The following day I had a queue of people waiting to speak to me and the sewing pile was getting higher and higher. Then another lady came into the shop with a little shopping trolley. I asked her to please bear with me whilst I attended to the already waiting customers and she said “There’s no rush … I’m Joan” I could have run up and hugged her there and then and I knew instantly that we would be working together for a long time to come.

As time progressed (not too much time though) we got busier and busier and I found we needed more help. I called my friend up and asked if she knew another Joan… She said unfortunately not so I resorted to putting a notice in the window of the shop saying machinist wanted. A few people turned up for the job but when Kathy turned up I knew she was the one too, the same went for Elsie, Allan, Steve, Jes, and Alex.

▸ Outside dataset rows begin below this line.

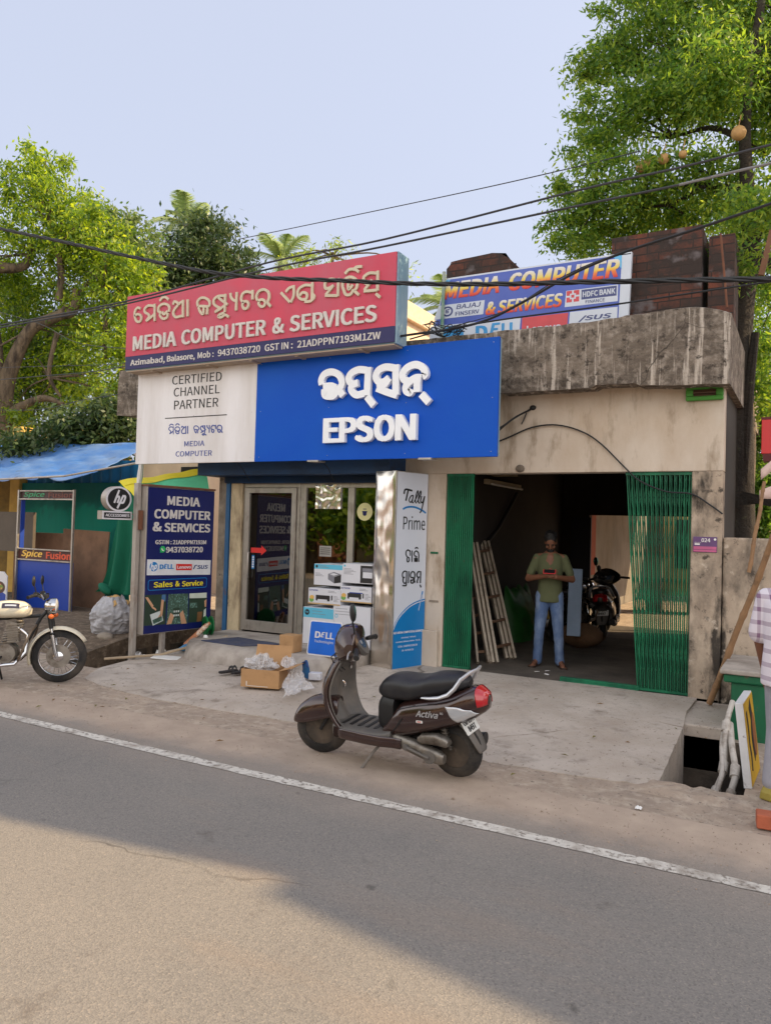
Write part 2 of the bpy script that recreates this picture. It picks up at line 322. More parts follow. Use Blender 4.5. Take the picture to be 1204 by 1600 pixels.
SCRIPT_SOFTWARE = [[(0.264,1.529), (0.267,1.463)], [(0.26,1.516), (0.226,1.533), (0.196,1.514), (0.194,1.478), (0.216,1.449), (0.244,1.439), (0.252,1.41), (0.232,1.39), (0.214,1.405), (0.216,1.439)], [(0.297,1.526), (0.298,1.39)], [(0.334,1.468), (0.336,1.502), (0.367,1.521), (0.403,1.502), (0.415,1.463), (0.413,1.423), (0.418,1.389)], [(0.337,1.465), (0.384,1.45)], [(0.342,1.438), (0.347,1.39)], [(0.363,1.443), (0.366,1.389)], [(0.384,1.438), (0.386,1.389)], [(0.344,1.551), (0.372,1.563), (0.397,1.551)], [(0.212,1.282), (0.211,1.13)], [(0.205,1.275), (0.174,1.28), (0.144,1.257), (0.142,1.223), (0.16,1.201), (0.18,1.21)], [(0.157,1.199), (0.155,1.16), (0.18,1.135), (0.21,1.149)], [(0.147,1.11), (0.205,1.108), (0.211,1.13)], [(0.247,1.279), (0.244,1.136)], [(0.281,1.205), (0.279,1.244), (0.31,1.273), (0.346,1.258), (0.354,1.218), (0.345,1.18), (0.361,1.14)], [(0.285,1.203), (0.323,1.2), (0.335,1.175), (0.29,1.169)], [(0.286,1.176), (0.291,1.14), (0.326,1.136), (0.339,1.16)], [(0.455,1.275), (0.454,1.13)], [(0.45,1.268), (0.413,1.269), (0.389,1.242), (0.393,1.213), (0.415,1.2), (0.433,1.207)], [(0.415,1.198), (0.397,1.154), (0.404,1.134)], [(0.451,1.111), (0.467,1.078)]]

def script(mb, strokes, th, w0, w1, fu=None, mi=None):
    for k, st in enumerate(strokes): mb.stroke([fu(p) for p in st] if fu else st, th, w0, w1 + k * 0.00025, mi)
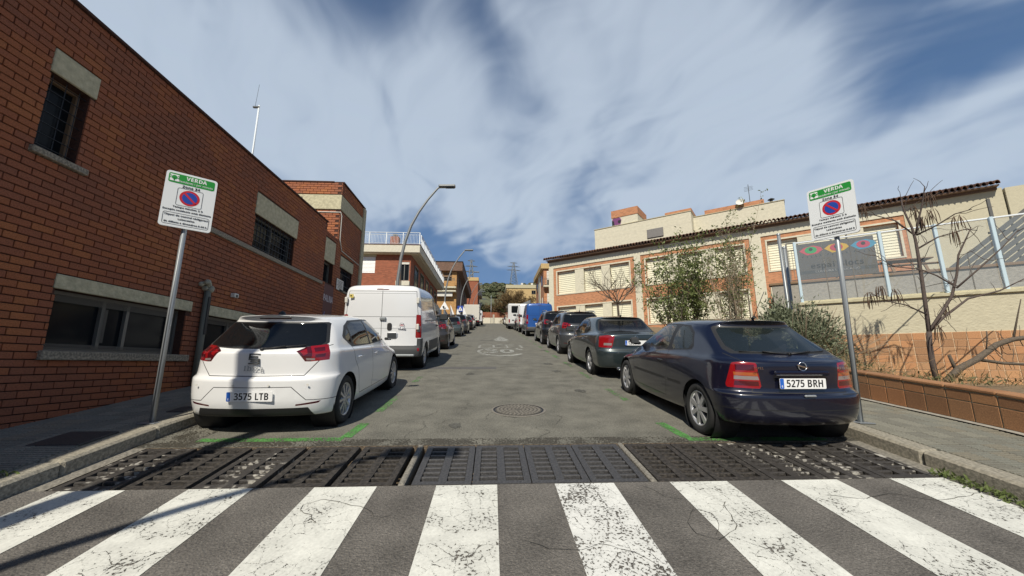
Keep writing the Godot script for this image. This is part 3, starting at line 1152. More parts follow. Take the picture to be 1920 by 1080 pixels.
func school() -> void:
	var turn := atan2(-0.6087, 0.7934)
	var Y := 5.0
	var b := thing("school_building", "long orange brick school with cream pilasters and closed cream shutters", "building", Vector3(6.3, Y, -42.0), turn)
	# local: x along the facade, y up from 5.0, z out of it
	var bays := [[1.0, 3.1, 4.09, 6.04, 6.94, 8.9], [10.5, 12.62, 13.48, 15.4, 16.46, 18.6], [20.3, 22.3, 23.3, 25.3, 26.25, 28.1]]
	var rows := [[0.25, 2.55], [3.95, 6.43]]
	var holes := []
	for k in bays:
		for r in rows:
			holes.append([k[0], k[5], r[0], r[1]])
	var st := flat()
	wall(st, Vector3.ZERO, RIGHT, UP, [0.02, 28.46, -0.6, 7.7], holes, 0.32)
	obj("wall", st, mats["orange_brickwork"], b)
	ubox(b, "rendered_wall", "render_cream", 28.47, 33.13, -1.0, 7.7, -0.32, 0.04)
	ubox(b, "rendered_wall", "render_cream", 33.2, 38.6, -1.2, 7.6, -0.2, 0.2)
	ubox(b, "rendered_wall", "render_cream", 0.01, 0.35, -1.0, 7.7, -12.0, -0.4)
	ubox(b, "backing", "dark", 0.6, 33.0, -0.5, 7.6, -0.75, -0.5)
	st = flat()
	bx(st, Vector3(14.25, 7.29, 0.035), Vector3(28.42, 0.80, 0.07))
	obj("frieze", st, mats["render_pale"], b)
	for u in [[-0.03, 0.55], [9.40, 10.03], [19.08, 19.9]]:
		ubox(b, "pilaster", "render_pale", u[0], u[1], -0.6, 6.89, 0.0, 0.08, 0.008)
	for k in bays:
		for r in rows:
			st = flat()
			for e in [[k[0] - 0.13, k[5] + 0.13, r[1], r[1] + 0.13], [k[0] - 0.13, k[5] + 0.13, r[0] - 0.1, r[0]]]:
				bx(st, Vector3((e[0] + e[1]) * 0.5, (e[2] + e[3]) * 0.5, -0.08), Vector3(e[1] - e[0], e[3] - e[2] - 0.004, 0.26))
			for e in [[k[0] - 0.13, k[0]], [k[5], k[5] + 0.13]]:
				bx(st, Vector3((e[0] + e[1]) * 0.5, (r[0] + r[1]) * 0.5, -0.08), Vector3(0.126, r[1] - r[0] - 0.004, 0.25))
			for e in [[k[1], k[2]], [k[3], k[4]]]:
				bx(st, Vector3((e[0] + e[1]) * 0.5, (r[0] + r[1]) * 0.5, -0.10), Vector3(e[1] - e[0], r[1] - r[0] - 0.004, 0.24))
			obj("window_surround", st, mats["render_pale"], b)
			for i in 3:
				zwindow(b, k[i * 2], k[i * 2 + 1], r[0], r[1], -0.20, 0.98, "pane_dark", "shutter", "shutter", 12)
	# roof
	st = flat()
	bx(st, Vector3(16.4, 7.76, 0.17), Vector3(33.0, 0.07, 0.8))
	bx(st, Vector3(16.4, 7.645, 0.09), Vector3(33.0, 0.14, 0.18))
	obj("eaves", st, mat("eave_brown", Vector3(0.16, 0.10, 0.07), 0.8), b)
	st = flat()
	var slope := 0.30
	quad(st, Vector3(-0.3, 7.82, 0.62), Vector3(33.0, 7.82, 0.62), Vector3(33.0, 7.82 + slope * 6.6, -6.0), Vector3(-0.3, 7.82 + slope * 6.6, -6.0))
	quad(st, Vector3(33.0, 9.8, -6.0), Vector3(33.0, 7.8, -12.0), Vector3(-0.3, 7.8, -12.0), Vector3(-0.3, 9.8, -6.0))
	obj("roof_underlay", st, mats["brown_brickwork"], b)
	var t := flat()
	var tl := 0.46
	for k in 8:
		var a0 := PI * k / 8.0
		var a1 := PI * (k + 1) / 8.0
		for e in [[0.12, 0.105, 1.0], [0.10, 0.085, -1.0]]:
			var p0 := Vector3(e[0] * cos(a0), e[0] * sin(a0) * 0.9, 0)
			var p1 := Vector3(e[0] * cos(a1), e[0] * sin(a1) * 0.9, 0)
			var q0 := Vector3(e[1] * cos(a0), e[1] * sin(a0) * 0.9, -tl)
			var q1 := Vector3(e[1] * cos(a1), e[1] * sin(a1) * 0.9, -tl)
			if e[2] > 0:
				quad(t, p0, q0, q1, p1)
			else:
				quad(t, p1, q1, q0, p0)
		quad(t, Vector3(0.12 * cos(a0), 0.108 * sin(a0), 0), Vector3(0.12 * cos(a1), 0.108 * sin(a1), 0), Vector3(0.10 * cos(a1), 0.09 * sin(a1), 0), Vector3(0.10 * cos(a0), 0.09 * sin(a0), 0))
	var tm := [stone("roof_tile_a", Vector3(0.15, 0.075, 0.05), 0.4, 2.0, 0.5), stone("roof_tile_b", Vector3(0.11, 0.062, 0.047), 0.4, 2.0, 0.5), stone("roof_tile_c", Vector3(0.19, 0.095, 0.055), 0.4, 2.0, 0.5)]
	var tmesh := meshof(t, tm[0])
	var tilt := Basis(RIGHT, atan(slope))
	var r2 := RandomNumberGenerator.new()
	r2.seed = 3
	var rest := []
	for i in 118:
		var x := -0.2 + i * 0.282
		inst("roof_tile", tmesh, Transform3D((tilt * Basis(UP, r2.randf_range(-0.03, 0.03))).scaled_local(Vector3(1.15, 2.3, 1.1)), Vector3(x, 7.80 + r2.randf_range(-0.008, 0.01), 0.70 + r2.randf_range(-0.02, 0.02))), b, tm[r2.randi() % 3])
		for j in 14:
			rest.append(Transform3D(tilt.scaled_local(Vector3(1.1, 1.75, 1.0)), Vector3(x, 7.84 + 0.42 * (j + 1) * slope + 0.012, 0.68 - 0.42 * (j + 1))))
	many("roof_tiles", tmesh, rest, b)
	ubox(b, "lamp", "grey_plastic", 12.4, 12.62, 7.05, 7.2, 0.07, 0.2, 0.02)
	# cream block behind with roof rooms
	var cb := thing("cream_block", "plain cream rendered block with grey shuttered window rising behind the school roof", "building", Vector3(6.3, Y, -42.0) + SU * 3.05 - SN * 6.0, turn)
	ubox(cb, "wall", "render_pale", 0.0, 10.85, 1.0, 12.55, -8.0, 0.0)
	ubox(cb, "wall", "render_pale", 10.86, 19.0, 1.0, 12.2, -8.0, -1.2)
	ubox(cb, "coping", "lintel", -0.05, 10.9, 12.55, 12.62, -8.0, 0.06)
	ubox(cb, "coping", "lintel", 10.9, 19.06, 12.2, 12.27, -8.0, -1.14)
	ubox(cb, "render_joint", "render_white", 0.0, 10.85, 11.35, 11.38, 0.0, 0.006)
	zwindow(cb, 6.2, 7.95, 10.35, 11.35, 0.16, 0.98, "pane_grey", "frame_alu", "shutter_grey", 9)
	ubox(cb, "stair_room", "render_pale", 2.2, 5.25, 12.6, 13.6, -3.6, -0.1)
	ubox(cb, "brick_cap", "orange_brickwork", 2.15, 5.3, 13.6, 14.5, -3.65, -0.05)
	ubox(cb, "brick_cap", "orange_brickwork", 8.2, 10.9, 12.62, 12.95, -4.0, -0.15)
	ubox(cb, "brick_cap", "orange_brickwork", 12.0, 17.4, 12.2, 12.75, -3.0, -1.3)
	st = smooth()
	rod(st, Vector3(18.0, 12.2, -2), Vector3(18.0, 12.75, -2), 0.14, 8)
	lathe(st, [Vector2(0.0, 0.0), Vector2(0.32, 0.0), Vector2(0.05, 0.16), Vector2(0.0, 0.16)], 10, Vector3(18.0, 12.78, -2))
	obj("flue", st, mats["grey_plastic"], cb)
	st = smooth()
	lathe(st, [Vector2(0.0, 0.0), Vector2(0.25, 0.05), Vector2(0.42, 0.16)], 12, Vector3(15.4, 12.75, -1.1), Basis(RIGHT, 1.1))
	obj("satellite_dish", st, mats["off_white"], cb)
	st = smooth()
	rod(st, Vector3(16.2, 12.2, -2), Vector3(16.2, 14.9, -2), 0.03, 5)
	for i in 4:
		rod(st, Vector3(15.8, 14.2 + i * 0.15, -2), Vector3(16.6, 14.3 + i * 0.12, -2.1), 0.015, 4)
	obj("aerial", st, mats["grey_plastic"], cb)
	# painted splash of colour on the stair room
	var mu := flat()
	slab(mu, poly([2.2, 12.62, 3.2, 12.62, 3.35, 13.2, 3.2, 13.5, 2.6, 13.7, 2.25, 13.45]), Vector3(0, 0, -0.1), RIGHT, UP, 0.006)
	var mural := obj("mural", mu, mat("mural_purple", Vector3(0.17, 0.05, 0.16), 0.8), cb)
	mu = flat()
	slab(mu, circle(2.75, 13.72, 0.48, 14, 0.18), Vector3(0, 0, -0.094), RIGHT, UP, 0.006)
	slab(mu, circle(2.75, 13.85, 0.26, 12, 0.16), Vector3(0, 0, -0.086), RIGHT, UP, 0.006)
	obj("mural_patch", mu, mat("mural_yellow", Vector3(0.62, 0.38, 0.03), 0.8), mural)
	mu = flat()
	slab(mu, poly([2.2, 12.62, 2.5, 12.62, 2.45, 13.2, 2.2, 13.3]), Vector3(0, 0, -0.092), RIGHT, UP, 0.005)
	slab(mu, circle(3.1, 13.05, 0.2, 10), Vector3(0, 0, -0.092), RIGHT, UP, 0.005)
	obj("mural_patch", mu, mats["black"], mural)

# ---------------------------------------------------------------- tiled wall, terraces and glass fence on the right
const WU := Vector3(0.8241, 0, 0.5664)
const WN := Vector3(-0.5664, 0, 0.8241)
const W0 := Vector3(11.458, 0, -10.5)

func wp(u: float, y: float, off := 0.0) -> Vector3:
	return W0 + WU * u - WN * off + UP * y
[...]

Everyone here gets along like a house on fire. We are a little family, we help each other out, we sew together we have a good chat and when we all go home even after a hard day, we all feel happy. I think that is the sign of a good business, one where everyone gets along, one where your staff (now my friends) say thank you for a happy day at work. Through doing what I love I have met the most amazing people. Not only the people who I work with but our customers too.

So on the last note, I would like to thank everyone who works with me, our customers and our new friends for supporting a local business which strives not be the biggest, but the best. Thank you.